◆ **Collected data**
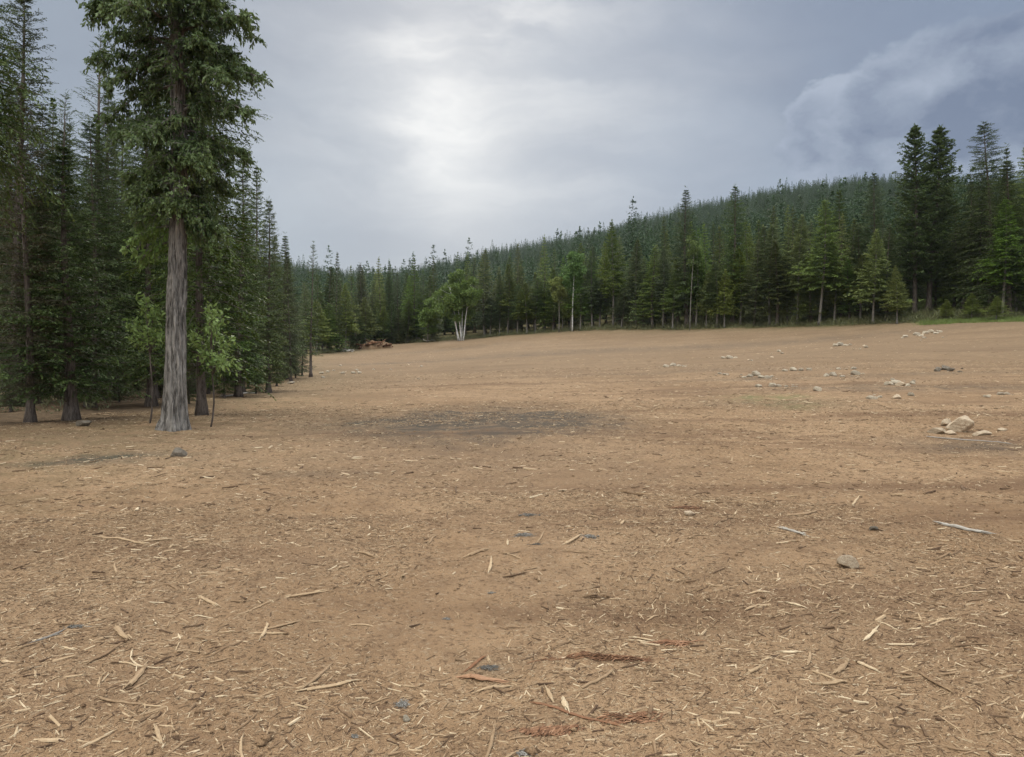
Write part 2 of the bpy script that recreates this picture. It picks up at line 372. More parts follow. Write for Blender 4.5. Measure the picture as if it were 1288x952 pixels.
def leaf_material(name, dark, light, tipc, transl=0.25, rough=0.55, vary=0.5):
    m, t = mat(name)
    co = t.n('ShaderNodeTexCoord').outputs['Object']; rnd = t.n('ShaderNodeObjectInfo').outputs['Random']
    n = t.noise(co, 1.1, 3, 0.6); n2 = t.noise(co, 7.0, 2, 0.5)
    c = t.mix(t.ss(n, 0.35, 0.65), dark, light)
    c = t.mix(t.m('MULTIPLY', t.n('ShaderNodeAttribute', attribute_name='tip').outputs['Fac'], 0.75), c, tipc)
    hsv = t.n('ShaderNodeHueSaturation', {'Hue': t.n('ShaderNodeMapRange', {0: rnd, 3: 0.5 - 0.03 * vary, 4: 0.5 + 0.02 * vary}).outputs[0],
                                          'Saturation': t.n('ShaderNodeMapRange', {0: t.m('FRACT', t.m('MULTIPLY', rnd, 7.3)), 3: 1 - 0.3 * vary, 4: 1 + 0.15 * vary}).outputs[0],
                                          'Value': t.m('MULTIPLY', t.n('ShaderNodeMapRange', {0: t.m('FRACT', t.m('MULTIPLY', rnd, 13.7)), 3: 1 - 0.35 * vary, 4: 1 + 0.45 * vary}).outputs[0], t.n('ShaderNodeMapRange', {0: n2, 1: 0.3, 2: 0.7, 3: 0.75, 4: 1.25}).outputs[0]), 'Color': c})
    finish(t, hsv.outputs[0], rough, spec=0.25, transl=(transl, hsv.outputs[0]))
    return m
M_FIR = leaf_material('fir_needles', (0.070, 0.102, 0.027), (0.114, 0.154, 0.040), (0.165, 0.20, 0.055), transl=0.4, vary=1.2)
M_HILL = leaf_material('hill_needles', (0.030, 0.058, 0.026), (0.050, 0.082, 0.036), (0.075, 0.115, 0.048))
M_FIRNEAR = leaf_material('dark_fir_needles', (0.036, 0.060, 0.016), (0.062, 0.090, 0.023), (0.125, 0.160, 0.038), transl=0.22, vary=0.8)
M_LIGHTFIR = leaf_material('pale_fir_needles', (0.14, 0.175, 0.040), (0.19, 0.225, 0.052), (0.23, 0.26, 0.066), transl=0.4, vary=0.4)
M_LARCH = leaf_material('larch_needles', (0.060, 0.088, 0.030), (0.085, 0.118, 0.038), (0.11, 0.15, 0.05), vary=0.3)
M_PINE = leaf_material('pine_needles', (0.058, 0.088, 0.032), (0.085, 0.118, 0.042), (0.125, 0.16, 0.055), transl=0.35, vary=0.3)
M_BROWN = leaf_material('browning_needles', (0.075, 0.050, 0.026), (0.052, 0.060, 0.026), (0.080, 0.078, 0.032), vary=0.2)
M_POPLAR = leaf_material('poplar_leaves', (0.050, 0.080, 0.026), (0.090, 0.128, 0.040), (0.15, 0.20, 0.066), transl=0.3, rough=0.45, vary=0.2)
M_SHOOT = leaf_material('young_poplar_leaves', (0.125, 0.195, 0.048), (0.18, 0.255, 0.072), (0.25, 0.32, 0.11), transl=0.35, rough=0.45, vary=0.2)
M_BIRCHLEAF = leaf_material('birch_leaves', (0.085, 0.135, 0.032), (0.125, 0.180, 0.042), (0.16, 0.21, 0.055), transl=0.3, rough=0.5, vary=0.3)
M_ASPEN = leaf_material('aspen_leaves', (0.075, 0.140, 0.030), (0.110, 0.190, 0.042), (0.14, 0.22, 0.06), transl=0.3, rough=0.5, vary=0.2)
M_GRASS = leaf_material('grass_blades', (0.10, 0.15, 0.035), (0.155, 0.205, 0.052), (0.21, 0.22, 0.08), transl=0.3, vary=0.2)
M_BRUSH = leaf_material('brush_leaves', (0.070, 0.085, 0.034), (0.125, 0.125, 0.056), (0.17, 0.15, 0.08), transl=0.25, vary=0.3)

def bark_material(name, dark, mid, light, vscale=6.0, stretch=0.14, bdist=0.03, lich=0.25):
    m, t = mat(name); co = t.n('ShaderNodeTexCoord').outputs['Object']
    st = t.n('ShaderNodeMapping', {0: co, 3: (1, 1, stretch)}).outputs[0]
    n = t.noise(st, vscale * 2.2, 6, 0.65, 0.3); n2 = t.noise(co, 2.0, 4, 0.6); n3 = t.noise(st, vscale * 7, 4, 0.6)
    c = t.mix(t.ss(n, 0.36, 0.60), dark, mid)
    c = t.mix(t.m('MULTIPLY', t.ss(n3, 0.5, 0.7), 0.5), c, light)
    c = t.mix(t.m('MULTIPLY', t.ss(n2, 0.5, 0.7), lich), c, light)
    finish(t, c, 0.9, t.m('ADD', n, t.m('MULTIPLY', n3, 0.4)), 1.0, bdist, 0.1)
    return m
M_BARK = bark_material('conifer_bark', (0.050, 0.038, 0.032), (0.135, 0.108, 0.092), (0.24, 0.205, 0.18))
M_PALEBARK = bark_material('pale_conifer_bark', (0.08, 0.07, 0.06), (0.185, 0.165, 0.145), (0.28, 0.26, 0.23))
M_POPBARK = bark_material('poplar_bark', (0.050, 0.043, 0.037), (0.215, 0.190, 0.168), (0.40, 0.36, 0.32), 7.0, 0.13, 0.05, 0.35)
M_WHITEBARK = bark_material('birch_bark', (0.20, 0.18, 0.17), (0.62, 0.60, 0.57), (0.76, 0.75, 0.72), 3.0, 0.8, 0.01)

def wood_material(name, stops, bump=True):
    m, t = mat(name); co = t.n('ShaderNodeTexCoord').outputs['Object']; rnd = t.n('ShaderNodeObjectInfo').outputs['Random']
    tone = t.n('ShaderNodeAttribute', attribute_name='tone').outputs['Fac']
    n = t.noise(co, 40, 4, 0.65)
    f = t.m('ADD', tone, t.m('MULTIPLY', t.m('SUBTRACT', n, 0.5), 0.6))
    cr = t.n('ShaderNodeValToRGB', {0: f}); e = cr.color_ramp.elements
    e[0].position, e[0].color = stops[0][0], (*stops[0][1], 1); e[1].position, e[1].color = stops[-1][0], (*stops[-1][1], 1)
    for p_, c_2 in stops[1:-1]:
        x = e.new(p_); x.color = (*c_2, 1)
    finish(t, cr.outputs[0], 0.85, n, 0.5, 0.004, 0.1)
    return m
M_CHIP = wood_material('wood_litter', [(0.0, (0.070, 0.041, 0.025)), (0.35, (0.20, 0.126, 0.072)), (0.7, (0.36, 0.25, 0.150)), (1.0, (0.52, 0.405, 0.27))])
M_REDBARK = wood_material('red_bark', [(0.0, (0.060, 0.034, 0.022)), (0.5, (0.185, 0.090, 0.048)), (1.0, (0.34, 0.195, 0.115))])
M_GREYWOOD = wood_material('weathered_wood', [(0.0, (0.10, 0.085, 0.072)), (0.5, (0.27, 0.235, 0.20)), (1.0, (0.46, 0.42, 0.365))])
M_FLUFF = wood_material('grey_fibre', [(0.0, (0.060, 0.053, 0.047)), (0.5, (0.160, 0.140, 0.118)), (1.0, (0.40, 0.37, 0.335))])
def rock_material(name, a, b, c_):
    m, t = mat(name); co = t.n('ShaderNodeTexCoord').outputs['Object']; rnd = t.n('ShaderNodeObjectInfo').outputs['Random']
    n = t.noise(co, 3.0, 6, 0.65); n2 = t.noise(co, 14.0, 5, 0.6)
    c = t.mix(t.ss(n, 0.35, 0.65), a, b); c = t.mix(t.m('MULTIPLY', t.ss(n2, 0.5, 0.7), 0.6), c, c_)
    v = t.n('ShaderNodeMapRange', {0: rnd, 3: 0.8, 4: 1.2}).outputs[0]
    c = t.n('ShaderNodeHueSaturation', {'Color': c, 'Value': v}).outputs[0]
    finish(t, c, 0.9, n2, 0.7, 0.05, 0.15); return m
M_ROCK = rock_material('tan_stone', (0.34, 0.245, 0.160), (0.48, 0.37, 0.26), (0.60, 0.50, 0.38))
M_PALEROCK = rock_material('pale_stone', (0.26, 0.205, 0.145), (0.38, 0.315, 0.235), (0.52, 0.45, 0.355))
M_GREYROCK = rock_material('grey_stone', (0.24, 0.225, 0.21), (0.36, 0.34, 0.315), (0.48, 0.46, 0.43))
M_DULLROCK = rock_material('dull_stone', (0.105, 0.085, 0.064), (0.185, 0.150, 0.115), (0.26, 0.22, 0.175))

# ------------------------------------------------------------------ the ground sheet
def build_ground():
    a1 = np.arange(-43, 43.001, 0.16); a2 = np.concatenate([np.arange(47, 313, 5.0)])
    ang = np.radians(np.concatenate([a1, a2])); k = len(ang)
    r = [1.0]
    while r[-1] < 1750:
        q = r[-1]; r.append(q * (1.0065 if q < 9 else 1.011 if q < 40 else 1.02))
    r = np.array(r); nr = len(r)
    X = r[:, None] * np.sin(ang)[None]; Y = r[:, None] * np.cos(ang)[None]
    Z = ground(X, Y)
    V = np.stack([X, Y, Z], -1).reshape(-1, 3)
    i = np.arange(nr - 1)[:, None] * k; j = np.arange(k)[None]; jn = (j + 1) % k
    Q = np.stack([i + j, i + k + j, i + k + jn, i + jn], -1).reshape(-1, 4)
    V = np.vstack([V, [0, 0, gz(0, 0.01)]]); c = len(V) - 1
    T = np.stack([np.arange(k), (np.arange(k) + 1) % k, np.full(k, c)], -1)
    Q = Q[:, ::-1]; T = T[:, ::-1]
    x, y = V[:, 0], V[:, 1]
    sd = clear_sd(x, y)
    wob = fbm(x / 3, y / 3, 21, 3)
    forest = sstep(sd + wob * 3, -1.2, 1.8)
    def blot(px, py, rx, ry, amp, rot=0.0, sx=1.0):
        h = hit(px, py); ex, ey = x - h[0], y - h[1]; ca, sa = math.cos(rot), math.sin(rot)
        e2 = ((ex * ca + ey * sa) / rx) ** 2 + ((-ex * sa + ey * ca) / ry) ** 2
        return amp * np.exp(-e2) * np.clip(1 + 1.5 * fbm(x / 0.8, y / 0.8, int(px) % 17, 4), 0.1, 1.6)
    burn = blot(600, 529, 2.4, 4.6, 1.3) + blot(695, 530, 1.8, 2.8, 0.75) + blot(490, 533, 2.0, 2.4, 0.5) + blot(175, 580, 1.0, 0.55, 0.9) + blot(60, 585, 0.8, 0.5, 0.5) \
        + blot(1120, 487, 6, 1.6, 0.55) + blot(960, 508, 2.4, 1.6, 0.3) + blot(1230, 560, 1.2, 1.0, 0.5) + blot(940, 478, 4.0, 1.6, 0.4) + blot(1180, 470, 5, 1.5, 0.35) \
        + blot(620, 836, 0.10, 0.08, 0.6) + blot(820, 470, 9, 2.2, 0.25) + blot(640, 448, 16, 4, 0.35) + blot(480, 458, 8, 3, 0.35) + blot(760, 440, 20, 5, 0.3) + blot(560, 440, 12, 6, 0.3) + blot(1000, 430, 20, 5, 0.3) + blot(400, 600, 0.9, 0.5, 0.25)
    green = blot(970, 502, 1.3, 1.8, 0.55) + blot(1000, 512, 0.8, 1.0, 0.3)
    green = green + 0.18 * sstep(sd, -9, 0)
    pxv = CX + F * x / np.maximum(y, 1)
    grass = sstep(sd + wob * 2, -1.0, 3.0) * sstep(y, 70, 95) * (sstep(pxv, 1120, 1170) * 0.95 + 0.35 * sstep(pxv, 780, 900) + 0.2) * (1 - sstep(sd, 25, 60))
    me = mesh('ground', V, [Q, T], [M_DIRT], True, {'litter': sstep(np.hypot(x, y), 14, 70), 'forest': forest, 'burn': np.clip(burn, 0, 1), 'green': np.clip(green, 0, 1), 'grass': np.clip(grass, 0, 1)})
    o = link('ground', me); tag(o, 'bare tan dirt clearing strewn with shredded wood, rising to wooded hills', 'ground', kind='structure')
build_ground()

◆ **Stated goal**
Extract the span of lines that starts with the line containing "sd = clear_sd(x, y)" and ends with the line containing "grass = sstep(sd". Keep it exact and add nothing.

◆ **Complete answer**
    sd = clear_sd(x, y)
    wob = fbm(x / 3, y / 3, 21, 3)
    forest = sstep(sd + wob * 3, -1.2, 1.8)
    def blot(px, py, rx, ry, amp, rot=0.0, sx=1.0):
        h = hit(px, py); ex, ey = x - h[0], y - h[1]; ca, sa = math.cos(rot), math.sin(rot)
        e2 = ((ex * ca + ey * sa) / rx) ** 2 + ((-ex * sa + ey * ca) / ry) ** 2
        return amp * np.exp(-e2) * np.clip(1 + 1.5 * fbm(x / 0.8, y / 0.8, int(px) % 17, 4), 0.1, 1.6)
    burn = blot(600, 529, 2.4, 4.6, 1.3) + blot(695, 530, 1.8, 2.8, 0.75) + blot(490, 533, 2.0, 2.4, 0.5) + blot(175, 580, 1.0, 0.55, 0.9) + blot(60, 585, 0.8, 0.5, 0.5) \
        + blot(1120, 487, 6, 1.6, 0.55) + blot(960, 508, 2.4, 1.6, 0.3) + blot(1230, 560, 1.2, 1.0, 0.5) + blot(940, 478, 4.0, 1.6, 0.4) + blot(1180, 470, 5, 1.5, 0.35) \
        + blot(620, 836, 0.10, 0.08, 0.6) + blot(820, 470, 9, 2.2, 0.25) + blot(640, 448, 16, 4, 0.35) + blot(480, 458, 8, 3, 0.35) + blot(760, 440, 20, 5, 0.3) + blot(560, 440, 12, 6, 0.3) + blot(1000, 430, 20, 5, 0.3) + blot(400, 600, 0.9, 0.5, 0.25)
    green = blot(970, 502, 1.3, 1.8, 0.55) + blot(1000, 512, 0.8, 1.0, 0.3)
    green = green + 0.18 * sstep(sd, -9, 0)
    pxv = CX + F * x / np.maximum(y, 1)
    grass = sstep(sd + wob * 2, -1.0, 3.0) * sstep(y, 70, 95) * (sstep(pxv, 1120, 1170) * 0.95 + 0.35 * sstep(pxv, 780, 900) + 0.2) * (1 - sstep(sd, 25, 60))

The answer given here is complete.